EXERCISE OBJECTIVE
Reproduce, character for character, the lines below from the first through the one with "C = scene.collection". Leave pictures out.

SUPPLIED DATA
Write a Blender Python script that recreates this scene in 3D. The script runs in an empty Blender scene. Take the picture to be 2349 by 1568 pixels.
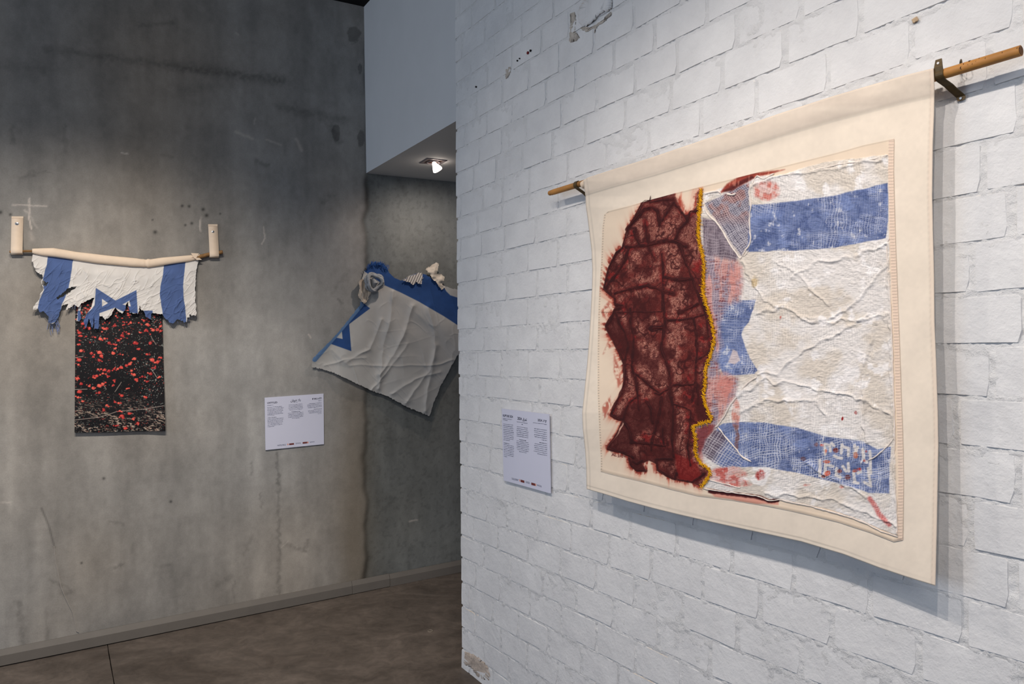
import bpy, bmesh, math, random
import numpy as np
from mathutils import Vector, Matrix

random.seed(7)
RNG = np.random.RandomState(11)
scene = bpy.context.scene
C = scene.collection

# ------------------------------------------------------------------ camera
W, H, F = 2349.0, 1568.0, 1640.0
PX0, PY0 = 1174.5, 745.0
ROLL = math.atan(0.0142)
CAMZ = 1.45
cam_data = bpy.data.cameras.new('camera')
cam = bpy.data.objects.new('camera', cam_data)
C.objects.link(cam)
cam_data.sensor_fit = 'HORIZONTAL'
cam_data.sensor_width = 36.0
cam_data.lens = 36.0 * F / W
cam_data.shift_y = -(H / 2 - PY0) / W
cam_data.clip_start = 0.02
Rv = np.array([math.cos(ROLL), 0, -math.sin(ROLL)])
Uv = np.array([math.sin(ROLL), 0, math.cos(ROLL)])
Fv = np.array([0, 1.0, 0])
CAM = np.array([0, 0, CAMZ])
cam.matrix_world = Matrix(((Rv[0], Uv[0], 0, 0), (0, 0, -1, 0), (Rv[2], Uv[2], 0, CAMZ), (0, 0, 0, 1)))
scene.camera = cam

# ------------------------------------------------------------------ world, exposure
scene.view_settings.view_transform = 'Standard'
scene.view_settings.look = 'None'
scene.view_settings.exposure = 0.0
scene.view_settings.gamma = 1.0
scene.view_settings.use_curve_mapping = False
world = bpy.data.worlds.new('world')
scene.world = world
world.use_nodes = True
wb = world.node_tree.nodes['Background']
wb.inputs[0].default_value = (0.52, 0.69, 1.0, 1)
wb.inputs[1].default_value = 0.42


# ------------------------------------------------------------------ geometry of the view
def ray(px, py):
    a = (np.asarray(px, float) - PX0) / F
    b = (PY0 - np.asarray(py, float)) / F
    return a[..., None] * Rv + b[..., None] * Uv + Fv


def onplane(px, py, p0, n, off=0.0):
    d = ray(px, py)
    t = (np.dot(n, p0 - CAM) + off) / (d @ n)
    return CAM + d * t[..., None]


def proj(P):
    d = P - CAM
    z = d @ Fv
    return PX0 + F * (d @ Rv) / z, PY0 - F * (d @ Uv) / z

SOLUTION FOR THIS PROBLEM
Write a Blender Python script that recreates this scene in 3D. The script runs in an empty Blender scene. Take the picture to be 2349 by 1568 pixels.
import bpy, bmesh, math, random
import numpy as np
from mathutils import Vector, Matrix

random.seed(7)
RNG = np.random.RandomState(11)
scene = bpy.context.scene
C = scene.collection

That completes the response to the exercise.